| SET TASK |
Quote the whole listing verbatim.

| PROVIDED DATA |
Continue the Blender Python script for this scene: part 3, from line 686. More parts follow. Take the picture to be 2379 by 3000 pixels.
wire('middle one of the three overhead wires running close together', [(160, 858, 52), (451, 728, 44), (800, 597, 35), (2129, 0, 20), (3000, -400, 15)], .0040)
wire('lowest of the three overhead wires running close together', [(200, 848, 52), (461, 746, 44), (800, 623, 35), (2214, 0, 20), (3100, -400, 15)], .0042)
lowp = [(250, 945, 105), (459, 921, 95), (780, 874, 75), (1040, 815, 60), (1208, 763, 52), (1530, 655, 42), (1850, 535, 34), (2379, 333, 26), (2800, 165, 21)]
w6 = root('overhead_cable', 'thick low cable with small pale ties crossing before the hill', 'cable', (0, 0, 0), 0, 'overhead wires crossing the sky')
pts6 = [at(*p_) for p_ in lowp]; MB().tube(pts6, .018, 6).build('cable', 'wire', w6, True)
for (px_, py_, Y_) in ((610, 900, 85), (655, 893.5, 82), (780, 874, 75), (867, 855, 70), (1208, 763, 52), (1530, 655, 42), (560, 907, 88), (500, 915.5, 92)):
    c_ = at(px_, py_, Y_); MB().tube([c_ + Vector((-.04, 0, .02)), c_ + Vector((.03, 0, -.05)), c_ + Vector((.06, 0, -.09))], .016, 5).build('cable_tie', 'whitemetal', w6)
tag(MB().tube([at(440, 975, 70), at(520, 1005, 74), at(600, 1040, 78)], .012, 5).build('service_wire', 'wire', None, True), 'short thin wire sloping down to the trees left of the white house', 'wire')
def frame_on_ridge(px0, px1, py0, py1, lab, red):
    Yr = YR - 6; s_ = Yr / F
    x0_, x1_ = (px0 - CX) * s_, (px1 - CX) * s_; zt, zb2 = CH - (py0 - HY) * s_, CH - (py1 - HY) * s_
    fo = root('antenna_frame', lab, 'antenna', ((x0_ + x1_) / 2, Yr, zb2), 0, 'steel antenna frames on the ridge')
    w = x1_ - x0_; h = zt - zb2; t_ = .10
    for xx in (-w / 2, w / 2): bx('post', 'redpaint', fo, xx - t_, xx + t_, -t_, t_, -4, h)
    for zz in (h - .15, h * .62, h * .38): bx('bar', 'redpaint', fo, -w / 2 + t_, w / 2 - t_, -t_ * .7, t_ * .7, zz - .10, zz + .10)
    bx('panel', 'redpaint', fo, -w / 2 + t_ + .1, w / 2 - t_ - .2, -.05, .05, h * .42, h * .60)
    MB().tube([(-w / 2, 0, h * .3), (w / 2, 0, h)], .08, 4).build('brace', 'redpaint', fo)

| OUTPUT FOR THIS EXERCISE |
Continue the Blender Python script for this scene: part 3, from line 686. More parts follow. Take the picture to be 2379 by 3000 pixels.
wire('middle one of the three overhead wires running close together', [(160, 858, 52), (451, 728, 44), (800, 597, 35), (2129, 0, 20), (3000, -400, 15)], .0040)
wire('lowest of the three overhead wires running close together', [(200, 848, 52), (461, 746, 44), (800, 623, 35), (2214, 0, 20), (3100, -400, 15)], .0042)
lowp = [(250, 945, 105), (459, 921, 95), (780, 874, 75), (1040, 815, 60), (1208, 763, 52), (1530, 655, 42), (1850, 535, 34), (2379, 333, 26), (2800, 165, 21)]
w6 = root('overhead_cable', 'thick low cable with small pale ties crossing before the hill', 'cable', (0, 0, 0), 0, 'overhead wires crossing the sky')
pts6 = [at(*p_) for p_ in lowp]; MB().tube(pts6, .018, 6).build('cable', 'wire', w6, True)
for (px_, py_, Y_) in ((610, 900, 85), (655, 893.5, 82), (780, 874, 75), (867, 855, 70), (1208, 763, 52), (1530, 655, 42), (560, 907, 88), (500, 915.5, 92)):
    c_ = at(px_, py_, Y_); MB().tube([c_ + Vector((-.04, 0, .02)), c_ + Vector((.03, 0, -.05)), c_ + Vector((.06, 0, -.09))], .016, 5).build('cable_tie', 'whitemetal', w6)
tag(MB().tube([at(440, 975, 70), at(520, 1005, 74), at(600, 1040, 78)], .012, 5).build('service_wire', 'wire', None, True), 'short thin wire sloping down to the trees left of the white house', 'wire')
def frame_on_ridge(px0, px1, py0, py1, lab, red):
    Yr = YR - 6; s_ = Yr / F
    x0_, x1_ = (px0 - CX) * s_, (px1 - CX) * s_; zt, zb2 = CH - (py0 - HY) * s_, CH - (py1 - HY) * s_
    fo = root('antenna_frame', lab, 'antenna', ((x0_ + x1_) / 2, Yr, zb2), 0, 'steel antenna frames on the ridge')
    w = x1_ - x0_; h = zt - zb2; t_ = .10
    for xx in (-w / 2, w / 2): bx('post', 'redpaint', fo, xx - t_, xx + t_, -t_, t_, -4, h)
    for zz in (h - .15, h * .62, h * .38): bx('bar', 'redpaint', fo, -w / 2 + t_, w / 2 - t_, -t_ * .7, t_ * .7, zz - .10, zz + .10)
    bx('panel', 'redpaint', fo, -w / 2 + t_ + .1, w / 2 - t_ - .2, -.05, .05, h * .42, h * .60)
    MB().tube([(-w / 2, 0, h * .3), (w / 2, 0, h)], .08, 4).build('brace', 'redpaint', fo)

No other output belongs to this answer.